◆ **Exercise**:
Which lines hold the word "More"? Copy each of them from the material.

◆ **Source data**:

_ _ _ _

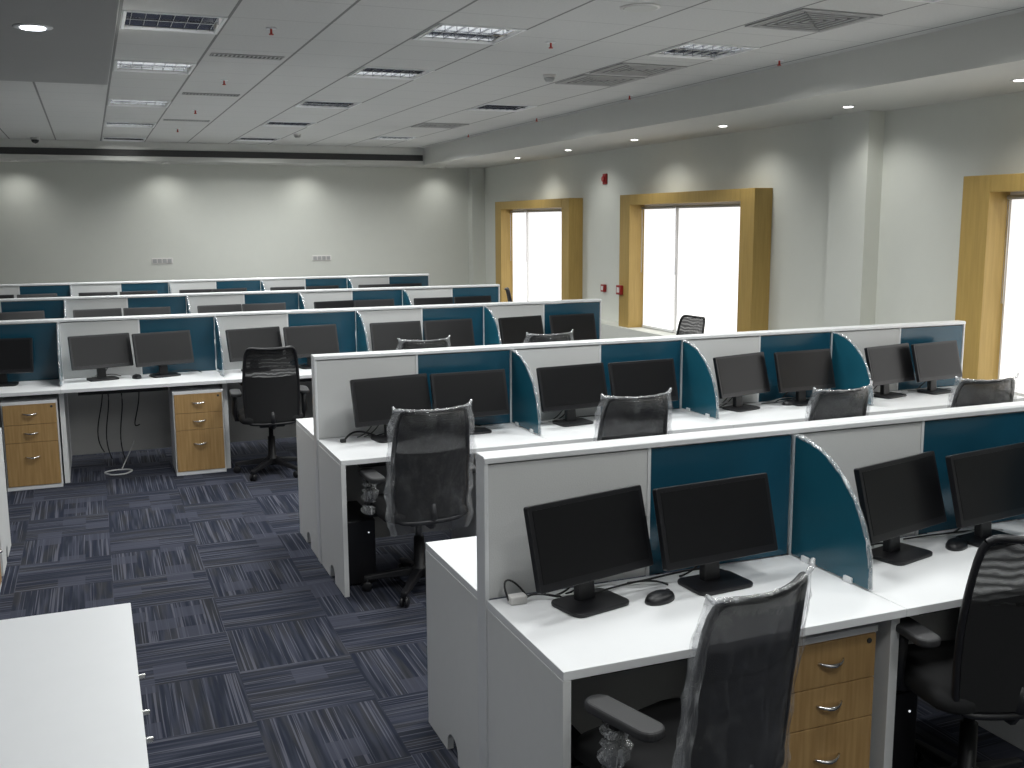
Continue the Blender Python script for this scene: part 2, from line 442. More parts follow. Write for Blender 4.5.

_ _ _ _

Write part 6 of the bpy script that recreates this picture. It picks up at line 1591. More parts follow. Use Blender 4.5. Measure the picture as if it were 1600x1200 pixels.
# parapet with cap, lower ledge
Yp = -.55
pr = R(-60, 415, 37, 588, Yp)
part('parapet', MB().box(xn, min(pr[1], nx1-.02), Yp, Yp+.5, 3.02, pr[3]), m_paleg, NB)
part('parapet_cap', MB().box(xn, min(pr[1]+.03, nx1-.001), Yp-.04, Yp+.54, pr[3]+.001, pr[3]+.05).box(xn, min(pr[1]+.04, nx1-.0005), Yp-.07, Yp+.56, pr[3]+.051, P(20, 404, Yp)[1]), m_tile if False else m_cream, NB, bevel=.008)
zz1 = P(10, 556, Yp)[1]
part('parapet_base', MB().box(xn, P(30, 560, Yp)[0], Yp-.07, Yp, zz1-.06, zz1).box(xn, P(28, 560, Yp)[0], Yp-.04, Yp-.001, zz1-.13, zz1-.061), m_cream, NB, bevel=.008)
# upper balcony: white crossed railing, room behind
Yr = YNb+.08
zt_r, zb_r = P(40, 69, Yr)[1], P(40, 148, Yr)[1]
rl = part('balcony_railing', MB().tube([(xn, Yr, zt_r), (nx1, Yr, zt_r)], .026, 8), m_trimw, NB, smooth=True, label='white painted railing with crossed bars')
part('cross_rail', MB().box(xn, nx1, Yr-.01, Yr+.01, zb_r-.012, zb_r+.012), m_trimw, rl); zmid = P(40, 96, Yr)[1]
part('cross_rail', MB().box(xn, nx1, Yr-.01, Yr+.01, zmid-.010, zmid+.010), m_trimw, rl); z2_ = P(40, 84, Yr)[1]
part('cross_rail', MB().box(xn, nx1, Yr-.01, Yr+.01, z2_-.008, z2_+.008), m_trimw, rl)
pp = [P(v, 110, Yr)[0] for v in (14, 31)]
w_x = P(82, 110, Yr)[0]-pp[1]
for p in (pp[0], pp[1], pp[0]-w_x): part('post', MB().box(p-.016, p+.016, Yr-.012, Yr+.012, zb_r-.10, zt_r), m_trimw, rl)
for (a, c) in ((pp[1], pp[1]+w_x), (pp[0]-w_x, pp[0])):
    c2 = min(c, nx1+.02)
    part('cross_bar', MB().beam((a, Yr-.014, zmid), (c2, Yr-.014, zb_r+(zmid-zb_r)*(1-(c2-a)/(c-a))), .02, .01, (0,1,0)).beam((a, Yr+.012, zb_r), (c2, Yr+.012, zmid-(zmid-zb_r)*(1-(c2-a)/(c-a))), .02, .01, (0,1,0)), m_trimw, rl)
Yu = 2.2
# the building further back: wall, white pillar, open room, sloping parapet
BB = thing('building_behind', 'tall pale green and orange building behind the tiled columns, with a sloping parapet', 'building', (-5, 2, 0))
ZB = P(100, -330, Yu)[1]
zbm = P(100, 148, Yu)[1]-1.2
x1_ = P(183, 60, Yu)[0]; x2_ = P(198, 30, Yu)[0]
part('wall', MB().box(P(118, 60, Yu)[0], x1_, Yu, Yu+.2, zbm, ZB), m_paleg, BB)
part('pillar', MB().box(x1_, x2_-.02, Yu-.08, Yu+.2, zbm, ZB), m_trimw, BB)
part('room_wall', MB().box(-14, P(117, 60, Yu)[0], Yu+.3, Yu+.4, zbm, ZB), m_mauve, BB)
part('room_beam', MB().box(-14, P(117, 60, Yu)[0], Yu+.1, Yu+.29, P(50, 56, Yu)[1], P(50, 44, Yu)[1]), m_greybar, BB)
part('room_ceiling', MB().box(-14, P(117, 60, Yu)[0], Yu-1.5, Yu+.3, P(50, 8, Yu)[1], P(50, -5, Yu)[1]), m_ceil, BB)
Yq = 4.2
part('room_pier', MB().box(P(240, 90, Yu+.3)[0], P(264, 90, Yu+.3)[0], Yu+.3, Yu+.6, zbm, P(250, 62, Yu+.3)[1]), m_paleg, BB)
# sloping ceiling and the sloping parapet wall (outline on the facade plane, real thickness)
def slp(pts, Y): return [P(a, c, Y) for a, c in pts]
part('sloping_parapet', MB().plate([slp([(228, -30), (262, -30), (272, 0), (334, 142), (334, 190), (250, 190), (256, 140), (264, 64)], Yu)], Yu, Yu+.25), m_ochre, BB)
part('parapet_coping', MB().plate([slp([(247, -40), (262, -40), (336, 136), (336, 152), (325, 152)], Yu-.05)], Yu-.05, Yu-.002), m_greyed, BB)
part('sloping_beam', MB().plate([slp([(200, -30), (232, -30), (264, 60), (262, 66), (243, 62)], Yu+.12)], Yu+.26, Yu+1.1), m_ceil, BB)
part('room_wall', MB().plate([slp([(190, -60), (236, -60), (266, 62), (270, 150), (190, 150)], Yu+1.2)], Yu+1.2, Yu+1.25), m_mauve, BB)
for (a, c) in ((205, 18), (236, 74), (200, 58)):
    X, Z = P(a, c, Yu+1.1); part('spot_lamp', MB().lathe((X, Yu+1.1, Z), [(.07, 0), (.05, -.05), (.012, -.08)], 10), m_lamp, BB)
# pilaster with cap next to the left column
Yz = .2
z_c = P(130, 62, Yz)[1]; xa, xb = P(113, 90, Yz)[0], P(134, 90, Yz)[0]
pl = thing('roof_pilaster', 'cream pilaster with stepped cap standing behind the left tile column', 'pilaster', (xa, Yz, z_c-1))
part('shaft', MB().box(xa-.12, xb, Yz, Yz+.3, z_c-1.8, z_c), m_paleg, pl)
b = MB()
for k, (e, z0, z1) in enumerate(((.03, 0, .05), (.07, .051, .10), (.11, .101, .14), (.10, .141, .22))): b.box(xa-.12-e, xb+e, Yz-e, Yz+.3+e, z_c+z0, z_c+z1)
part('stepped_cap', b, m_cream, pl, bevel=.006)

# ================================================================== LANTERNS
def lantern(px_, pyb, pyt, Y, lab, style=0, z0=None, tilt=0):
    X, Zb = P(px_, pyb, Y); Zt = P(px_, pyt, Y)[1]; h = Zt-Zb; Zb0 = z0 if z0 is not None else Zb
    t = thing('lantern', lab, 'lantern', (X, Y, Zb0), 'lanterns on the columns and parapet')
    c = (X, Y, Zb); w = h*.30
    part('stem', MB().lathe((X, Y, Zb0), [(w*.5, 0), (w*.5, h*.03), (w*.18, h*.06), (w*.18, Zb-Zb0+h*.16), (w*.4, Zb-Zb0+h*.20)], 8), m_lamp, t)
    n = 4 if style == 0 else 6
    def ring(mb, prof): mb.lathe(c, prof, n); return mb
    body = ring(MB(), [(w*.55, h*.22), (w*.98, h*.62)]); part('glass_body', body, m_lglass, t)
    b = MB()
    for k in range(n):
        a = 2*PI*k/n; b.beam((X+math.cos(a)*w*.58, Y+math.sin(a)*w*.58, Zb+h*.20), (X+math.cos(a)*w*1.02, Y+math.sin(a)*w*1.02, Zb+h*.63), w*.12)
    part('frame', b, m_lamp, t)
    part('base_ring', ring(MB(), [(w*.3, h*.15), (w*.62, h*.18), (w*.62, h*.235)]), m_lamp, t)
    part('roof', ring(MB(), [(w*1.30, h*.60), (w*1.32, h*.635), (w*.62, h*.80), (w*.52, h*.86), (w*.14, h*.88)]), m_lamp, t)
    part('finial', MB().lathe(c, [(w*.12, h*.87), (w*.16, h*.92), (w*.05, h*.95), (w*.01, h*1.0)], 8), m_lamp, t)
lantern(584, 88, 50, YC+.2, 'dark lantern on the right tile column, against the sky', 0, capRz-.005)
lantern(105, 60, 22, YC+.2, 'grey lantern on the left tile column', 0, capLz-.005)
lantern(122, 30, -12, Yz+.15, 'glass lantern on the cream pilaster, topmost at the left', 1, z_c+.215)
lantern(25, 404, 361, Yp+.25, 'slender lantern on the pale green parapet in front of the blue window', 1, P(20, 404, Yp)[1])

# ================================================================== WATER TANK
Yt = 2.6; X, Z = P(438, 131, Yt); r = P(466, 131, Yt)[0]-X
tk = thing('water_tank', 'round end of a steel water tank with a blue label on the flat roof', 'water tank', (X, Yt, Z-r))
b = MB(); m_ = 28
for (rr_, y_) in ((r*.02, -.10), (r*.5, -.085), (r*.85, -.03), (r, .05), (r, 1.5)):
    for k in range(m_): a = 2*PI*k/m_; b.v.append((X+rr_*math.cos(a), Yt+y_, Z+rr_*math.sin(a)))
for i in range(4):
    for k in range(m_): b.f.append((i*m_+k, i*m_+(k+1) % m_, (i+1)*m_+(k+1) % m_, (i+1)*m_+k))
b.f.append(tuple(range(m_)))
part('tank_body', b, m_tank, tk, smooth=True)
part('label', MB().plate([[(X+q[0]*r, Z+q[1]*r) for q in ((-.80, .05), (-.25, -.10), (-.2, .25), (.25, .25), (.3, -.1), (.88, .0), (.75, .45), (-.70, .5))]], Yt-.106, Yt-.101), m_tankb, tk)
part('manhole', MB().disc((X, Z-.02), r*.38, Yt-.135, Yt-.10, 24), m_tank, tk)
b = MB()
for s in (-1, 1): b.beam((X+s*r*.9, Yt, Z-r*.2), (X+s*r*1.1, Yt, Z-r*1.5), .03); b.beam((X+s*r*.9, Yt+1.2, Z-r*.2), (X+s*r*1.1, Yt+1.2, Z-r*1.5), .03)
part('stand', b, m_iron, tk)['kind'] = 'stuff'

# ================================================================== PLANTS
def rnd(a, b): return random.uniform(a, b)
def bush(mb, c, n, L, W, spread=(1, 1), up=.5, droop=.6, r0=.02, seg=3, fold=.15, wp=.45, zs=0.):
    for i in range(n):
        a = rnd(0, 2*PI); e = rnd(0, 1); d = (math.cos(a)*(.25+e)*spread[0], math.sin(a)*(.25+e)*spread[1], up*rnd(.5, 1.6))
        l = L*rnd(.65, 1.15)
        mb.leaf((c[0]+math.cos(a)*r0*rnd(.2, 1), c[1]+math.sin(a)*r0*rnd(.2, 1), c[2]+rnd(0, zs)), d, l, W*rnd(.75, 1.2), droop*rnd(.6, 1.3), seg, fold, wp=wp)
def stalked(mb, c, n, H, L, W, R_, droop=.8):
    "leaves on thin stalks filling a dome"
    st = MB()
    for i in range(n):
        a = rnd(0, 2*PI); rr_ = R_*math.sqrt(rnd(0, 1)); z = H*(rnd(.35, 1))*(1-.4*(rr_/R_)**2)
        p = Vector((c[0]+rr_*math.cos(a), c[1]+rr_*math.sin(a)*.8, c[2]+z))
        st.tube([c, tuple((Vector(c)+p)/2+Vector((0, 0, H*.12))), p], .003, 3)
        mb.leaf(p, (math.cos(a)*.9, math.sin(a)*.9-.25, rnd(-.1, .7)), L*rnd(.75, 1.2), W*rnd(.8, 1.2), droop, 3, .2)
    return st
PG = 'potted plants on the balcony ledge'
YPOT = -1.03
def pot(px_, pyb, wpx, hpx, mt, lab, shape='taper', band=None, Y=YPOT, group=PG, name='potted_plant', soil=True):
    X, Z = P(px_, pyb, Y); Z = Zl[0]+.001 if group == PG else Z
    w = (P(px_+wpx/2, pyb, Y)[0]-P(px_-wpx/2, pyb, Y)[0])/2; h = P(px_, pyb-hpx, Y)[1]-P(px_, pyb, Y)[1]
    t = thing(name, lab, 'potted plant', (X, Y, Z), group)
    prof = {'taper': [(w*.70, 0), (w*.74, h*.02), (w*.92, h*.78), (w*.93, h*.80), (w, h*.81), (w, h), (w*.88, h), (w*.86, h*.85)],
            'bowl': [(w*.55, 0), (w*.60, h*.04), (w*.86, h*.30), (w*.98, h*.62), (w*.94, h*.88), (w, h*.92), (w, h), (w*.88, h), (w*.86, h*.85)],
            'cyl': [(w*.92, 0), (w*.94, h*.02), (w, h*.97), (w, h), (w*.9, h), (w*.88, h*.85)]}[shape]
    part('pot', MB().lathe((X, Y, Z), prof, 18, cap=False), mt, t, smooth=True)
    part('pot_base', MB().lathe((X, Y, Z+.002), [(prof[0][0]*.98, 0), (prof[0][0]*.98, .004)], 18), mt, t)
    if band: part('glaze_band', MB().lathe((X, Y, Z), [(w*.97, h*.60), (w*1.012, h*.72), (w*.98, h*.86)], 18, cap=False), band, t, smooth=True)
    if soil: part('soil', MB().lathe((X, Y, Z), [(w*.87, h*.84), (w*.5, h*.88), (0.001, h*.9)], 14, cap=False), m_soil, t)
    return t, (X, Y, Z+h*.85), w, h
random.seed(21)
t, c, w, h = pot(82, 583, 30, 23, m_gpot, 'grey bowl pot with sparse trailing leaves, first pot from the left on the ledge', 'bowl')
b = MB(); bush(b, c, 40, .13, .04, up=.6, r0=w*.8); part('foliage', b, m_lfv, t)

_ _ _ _

◆ **Task output**:
Continue the Blender Python script for this scene: part 2, from line 442. More parts follow. Write for Blender 4.5.
Write part 6 of the bpy script that recreates this picture. It picks up at line 1591. More parts follow. Use Blender 4.5. Measure the picture as if it were 1600x1200 pixels.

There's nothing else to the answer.